Be vigilant about clogged downspouts….many a Daphne has died in May because of the root rot that happened from sheets of water coming over the gutters in winter.  Don’t let your downspouts and gutters clog up. I never plant a Daphne or a shrub that is especially prone to root rot near the downspout. No one means to let them clog up but if you do not have a basement you might think you can let it wait.

Keep Bark Dust off the Centers of Plants

Applying mulch or bark dust to your planting beds in early winter is a great idea.  Mulch benefits your soil and plants and helps protects roots from cold temperatures. Bark dust helps prevent weeds.  If you have it blown in, be aware you must go out and remove the material off the crown of your plants.  I can count the number of times bark dust was applied correctly by a blow in company on one hand. They don’t pay attention to plants and especially perennials.  When the plants crown is buried it will be kept wet all winter and can die from crown rot.

It’s up to you to save your plants.  You must remove the excess product off the plants crown.  I often use a whisk broom but fingers work nicely .  I don’t apply mulch or bark dust over my fallen leaves.  I rake first and then apply 2 inches of product on my planting beds.

Echinacea 'White Swan' has winter care when dormant.

Butterflies hatch from leaves left on site.

Speaking of leaves; these days I find places in my property to pile a lot of my leaves so butterflies and other beneficial insects eggs (on the leaves) can hatch in the spring and benefit my landscape and local environment.

Don’t Prune Plants Unless They Are Dormant

Late fall or winter is not a safe time to prune most evergreen shrubs and other plants that don’t go dormant in the winter.  This can bring a plant out of dormancy or prevent it from going dormant.  This can make it vulnerable to damage or death.  When cold temps hit, if you are a plant,  it’s a good thing to be dormant and miss it all.  There are some plants that are extremely cold tolerant but many are not.
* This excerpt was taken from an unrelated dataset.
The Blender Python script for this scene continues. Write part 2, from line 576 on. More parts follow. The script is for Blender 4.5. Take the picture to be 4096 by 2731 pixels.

Plants can’t go to Arizona for the winter.

Professionals like to prune deciduous trees and shrubs like Japanese maples (not evergreen) in December to mid January here in the Pacific Northwest.  This plant is dormant at this time, has not started to grow buds and will not “wake up” in response to pruning.  Professionals know what plants are exceptions but most homeowners do not.

Carol on a garden coach appointment pruning for winter care.

Carol Lindsay pruning non evergreen tree in winter.

Do spread a 2” layer of mulch or compost around your plants once your winter landscape is cleaned up.  You don’t want to put the compost over a bunch of decaying leaves. Mulch helps protect plant roots from extreme cold.  If you have trees whose leaves don’t drop until December, you need to wait ’til these leaves have dropped.

Drought Tolerant Plants Are Susceptible to Root Rot

Most of my clients these days ask for a low water landscape design.  I mention this with regard to winter plant protection because these plants must have good drainage in the winter.  The crown or stems at the soil level are very prone to rot.  I like to mulch the crowns with minus ten crushed rock.  I place the tiny crushed rock around the plant, not over the top of the plant.  This helps roll winter water away from the plant’s crown.  It is critical to keep bark dust or mulch away from the crowns of these perennials and shrubs. Plants like Manzanita, Yucca, Phormium, Callistemon, even hens and chicks or sedums will benefit from crushed rock applied around the crown.   If you have mulch or bark dust blown in, this can have disastrous consequences for drought tolerant plants.  It is critical to keep bark dust or mulch away from the crowns of these root rot sensitive plants.